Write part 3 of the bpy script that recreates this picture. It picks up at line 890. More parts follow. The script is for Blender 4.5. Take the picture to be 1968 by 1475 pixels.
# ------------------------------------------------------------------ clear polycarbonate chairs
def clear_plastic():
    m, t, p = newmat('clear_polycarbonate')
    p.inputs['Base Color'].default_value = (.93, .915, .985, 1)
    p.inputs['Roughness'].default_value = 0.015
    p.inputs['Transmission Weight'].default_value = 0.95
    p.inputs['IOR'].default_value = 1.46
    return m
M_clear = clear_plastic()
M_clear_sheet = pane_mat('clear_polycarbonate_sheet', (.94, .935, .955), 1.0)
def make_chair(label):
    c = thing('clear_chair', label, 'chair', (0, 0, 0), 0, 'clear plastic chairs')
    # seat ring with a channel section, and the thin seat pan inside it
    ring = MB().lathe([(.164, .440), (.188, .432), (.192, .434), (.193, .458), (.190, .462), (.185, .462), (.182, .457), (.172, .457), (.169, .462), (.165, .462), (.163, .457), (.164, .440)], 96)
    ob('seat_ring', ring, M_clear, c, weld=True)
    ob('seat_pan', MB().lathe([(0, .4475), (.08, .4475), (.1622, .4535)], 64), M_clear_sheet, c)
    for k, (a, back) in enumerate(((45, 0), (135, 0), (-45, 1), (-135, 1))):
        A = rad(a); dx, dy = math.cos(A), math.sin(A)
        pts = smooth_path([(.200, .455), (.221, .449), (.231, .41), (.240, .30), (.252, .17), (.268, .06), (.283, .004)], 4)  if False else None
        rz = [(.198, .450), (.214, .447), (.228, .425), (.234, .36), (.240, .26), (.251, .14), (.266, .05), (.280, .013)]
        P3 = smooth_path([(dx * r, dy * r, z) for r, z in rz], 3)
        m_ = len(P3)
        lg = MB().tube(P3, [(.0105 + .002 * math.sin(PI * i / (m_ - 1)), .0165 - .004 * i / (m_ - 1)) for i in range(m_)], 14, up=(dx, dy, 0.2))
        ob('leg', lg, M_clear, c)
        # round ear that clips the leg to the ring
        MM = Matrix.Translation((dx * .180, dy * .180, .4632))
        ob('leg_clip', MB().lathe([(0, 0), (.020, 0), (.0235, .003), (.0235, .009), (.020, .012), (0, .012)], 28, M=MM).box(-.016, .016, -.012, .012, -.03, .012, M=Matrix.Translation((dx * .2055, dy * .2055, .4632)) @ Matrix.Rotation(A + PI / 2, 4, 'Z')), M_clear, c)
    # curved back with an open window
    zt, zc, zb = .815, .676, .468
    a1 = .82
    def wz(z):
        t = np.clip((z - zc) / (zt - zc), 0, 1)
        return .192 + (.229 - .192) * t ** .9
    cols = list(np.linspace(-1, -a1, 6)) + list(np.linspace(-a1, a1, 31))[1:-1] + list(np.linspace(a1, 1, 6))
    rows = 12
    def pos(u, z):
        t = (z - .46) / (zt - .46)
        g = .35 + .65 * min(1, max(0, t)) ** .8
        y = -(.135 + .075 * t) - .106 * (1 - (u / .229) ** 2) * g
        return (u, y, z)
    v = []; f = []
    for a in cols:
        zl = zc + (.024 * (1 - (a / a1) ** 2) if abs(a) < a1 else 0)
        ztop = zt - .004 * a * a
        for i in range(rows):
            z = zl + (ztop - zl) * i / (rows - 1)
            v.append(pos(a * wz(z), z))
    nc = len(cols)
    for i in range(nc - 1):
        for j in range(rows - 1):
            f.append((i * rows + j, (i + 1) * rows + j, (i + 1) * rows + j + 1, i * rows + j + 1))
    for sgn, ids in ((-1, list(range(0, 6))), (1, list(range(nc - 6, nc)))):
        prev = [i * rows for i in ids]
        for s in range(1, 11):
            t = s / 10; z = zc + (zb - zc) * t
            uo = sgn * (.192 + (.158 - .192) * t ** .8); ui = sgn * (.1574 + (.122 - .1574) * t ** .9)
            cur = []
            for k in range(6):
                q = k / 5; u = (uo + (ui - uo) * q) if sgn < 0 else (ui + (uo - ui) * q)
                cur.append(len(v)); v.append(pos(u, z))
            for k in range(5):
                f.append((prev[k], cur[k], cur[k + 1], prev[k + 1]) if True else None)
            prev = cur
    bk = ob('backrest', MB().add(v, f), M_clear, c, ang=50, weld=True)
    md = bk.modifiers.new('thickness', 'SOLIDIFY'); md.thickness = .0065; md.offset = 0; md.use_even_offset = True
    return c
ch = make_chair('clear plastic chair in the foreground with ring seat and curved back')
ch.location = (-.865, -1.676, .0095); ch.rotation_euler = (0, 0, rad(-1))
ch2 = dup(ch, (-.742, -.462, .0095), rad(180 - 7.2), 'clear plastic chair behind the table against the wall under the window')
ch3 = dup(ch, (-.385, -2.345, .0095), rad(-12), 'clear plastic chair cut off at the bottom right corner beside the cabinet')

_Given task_
Please return the data above exactly as given.

_Full solution_
Write part 3 of the bpy script that recreates this picture. It picks up at line 890. More parts follow. The script is for Blender 4.5. Take the picture to be 1968 by 1475 pixels.
# ------------------------------------------------------------------ clear polycarbonate chairs
def clear_plastic():
    m, t, p = newmat('clear_polycarbonate')
    p.inputs['Base Color'].default_value = (.93, .915, .985, 1)
    p.inputs['Roughness'].default_value = 0.015
    p.inputs['Transmission Weight'].default_value = 0.95
    p.inputs['IOR'].default_value = 1.46
    return m
M_clear = clear_plastic()
M_clear_sheet = pane_mat('clear_polycarbonate_sheet', (.94, .935, .955), 1.0)
def make_chair(label):
    c = thing('clear_chair', label, 'chair', (0, 0, 0), 0, 'clear plastic chairs')
    # seat ring with a channel section, and the thin seat pan inside it
    ring = MB().lathe([(.164, .440), (.188, .432), (.192, .434), (.193, .458), (.190, .462), (.185, .462), (.182, .457), (.172, .457), (.169, .462), (.165, .462), (.163, .457), (.164, .440)], 96)
    ob('seat_ring', ring, M_clear, c, weld=True)
    ob('seat_pan', MB().lathe([(0, .4475), (.08, .4475), (.1622, .4535)], 64), M_clear_sheet, c)
    for k, (a, back) in enumerate(((45, 0), (135, 0), (-45, 1), (-135, 1))):
        A = rad(a); dx, dy = math.cos(A), math.sin(A)
        pts = smooth_path([(.200, .455), (.221, .449), (.231, .41), (.240, .30), (.252, .17), (.268, .06), (.283, .004)], 4)  if False else None
        rz = [(.198, .450), (.214, .447), (.228, .425), (.234, .36), (.240, .26), (.251, .14), (.266, .05), (.280, .013)]
        P3 = smooth_path([(dx * r, dy * r, z) for r, z in rz], 3)
        m_ = len(P3)
        lg = MB().tube(P3, [(.0105 + .002 * math.sin(PI * i / (m_ - 1)), .0165 - .004 * i / (m_ - 1)) for i in range(m_)], 14, up=(dx, dy, 0.2))
        ob('leg', lg, M_clear, c)
        # round ear that clips the leg to the ring
        MM = Matrix.Translation((dx * .180, dy * .180, .4632))
        ob('leg_clip', MB().lathe([(0, 0), (.020, 0), (.0235, .003), (.0235, .009), (.020, .012), (0, .012)], 28, M=MM).box(-.016, .016, -.012, .012, -.03, .012, M=Matrix.Translation((dx * .2055, dy * .2055, .4632)) @ Matrix.Rotation(A + PI / 2, 4, 'Z')), M_clear, c)
    # curved back with an open window
    zt, zc, zb = .815, .676, .468
    a1 = .82
    def wz(z):
        t = np.clip((z - zc) / (zt - zc), 0, 1)
        return .192 + (.229 - .192) * t ** .9
    cols = list(np.linspace(-1, -a1, 6)) + list(np.linspace(-a1, a1, 31))[1:-1] + list(np.linspace(a1, 1, 6))
    rows = 12
    def pos(u, z):
        t = (z - .46) / (zt - .46)
        g = .35 + .65 * min(1, max(0, t)) ** .8
        y = -(.135 + .075 * t) - .106 * (1 - (u / .229) ** 2) * g
        return (u, y, z)
    v = []; f = []
    for a in cols:
        zl = zc + (.024 * (1 - (a / a1) ** 2) if abs(a) < a1 else 0)
        ztop = zt - .004 * a * a
        for i in range(rows):
            z = zl + (ztop - zl) * i / (rows - 1)
            v.append(pos(a * wz(z), z))
    nc = len(cols)
    for i in range(nc - 1):
        for j in range(rows - 1):
            f.append((i * rows + j, (i + 1) * rows + j, (i + 1) * rows + j + 1, i * rows + j + 1))
    for sgn, ids in ((-1, list(range(0, 6))), (1, list(range(nc - 6, nc)))):
        prev = [i * rows for i in ids]
        for s in range(1, 11):
            t = s / 10; z = zc + (zb - zc) * t
            uo = sgn * (.192 + (.158 - .192) * t ** .8); ui = sgn * (.1574 + (.122 - .1574) * t ** .9)
            cur = []
            for k in range(6):
                q = k / 5; u = (uo + (ui - uo) * q) if sgn < 0 else (ui + (uo - ui) * q)
                cur.append(len(v)); v.append(pos(u, z))
            for k in range(5):
                f.append((prev[k], cur[k], cur[k + 1], prev[k + 1]) if True else None)
            prev = cur
    bk = ob('backrest', MB().add(v, f), M_clear, c, ang=50, weld=True)
    md = bk.modifiers.new('thickness', 'SOLIDIFY'); md.thickness = .0065; md.offset = 0; md.use_even_offset = True
    return c
ch = make_chair('clear plastic chair in the foreground with ring seat and curved back')
ch.location = (-.865, -1.676, .0095); ch.rotation_euler = (0, 0, rad(-1))
ch2 = dup(ch, (-.742, -.462, .0095), rad(180 - 7.2), 'clear plastic chair behind the table against the wall under the window')
ch3 = dup(ch, (-.385, -2.345, .0095), rad(-12), 'clear plastic chair cut off at the bottom right corner beside the cabinet')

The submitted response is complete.